----- Excerpted records -----

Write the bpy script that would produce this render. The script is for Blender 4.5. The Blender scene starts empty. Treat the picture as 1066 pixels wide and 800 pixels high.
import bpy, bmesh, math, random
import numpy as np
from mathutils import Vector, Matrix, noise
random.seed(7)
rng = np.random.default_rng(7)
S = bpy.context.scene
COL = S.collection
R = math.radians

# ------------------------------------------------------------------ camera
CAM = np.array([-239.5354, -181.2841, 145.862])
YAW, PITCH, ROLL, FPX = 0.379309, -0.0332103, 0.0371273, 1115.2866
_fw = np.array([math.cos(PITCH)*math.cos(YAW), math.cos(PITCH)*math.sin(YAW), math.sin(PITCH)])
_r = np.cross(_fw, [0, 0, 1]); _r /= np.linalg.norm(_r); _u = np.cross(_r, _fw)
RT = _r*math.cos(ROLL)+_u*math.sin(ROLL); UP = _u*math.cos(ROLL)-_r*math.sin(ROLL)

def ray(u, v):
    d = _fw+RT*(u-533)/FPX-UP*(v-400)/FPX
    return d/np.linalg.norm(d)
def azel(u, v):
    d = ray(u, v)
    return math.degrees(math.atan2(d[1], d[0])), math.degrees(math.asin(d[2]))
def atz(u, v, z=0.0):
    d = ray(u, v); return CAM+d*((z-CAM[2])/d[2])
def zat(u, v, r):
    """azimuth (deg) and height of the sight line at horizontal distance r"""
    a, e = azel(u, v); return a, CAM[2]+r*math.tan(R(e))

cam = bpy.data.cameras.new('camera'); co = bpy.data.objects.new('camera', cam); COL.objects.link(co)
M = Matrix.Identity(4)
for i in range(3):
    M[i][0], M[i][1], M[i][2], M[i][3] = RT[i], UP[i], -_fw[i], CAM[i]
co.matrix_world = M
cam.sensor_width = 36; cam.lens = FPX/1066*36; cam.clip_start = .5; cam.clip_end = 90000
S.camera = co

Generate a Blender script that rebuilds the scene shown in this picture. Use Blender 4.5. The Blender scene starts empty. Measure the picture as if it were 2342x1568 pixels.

-----

* **What is expected**
Of the lines in the entries above, how many include "script"? Only the number should be given.

* **Exercise answer**
2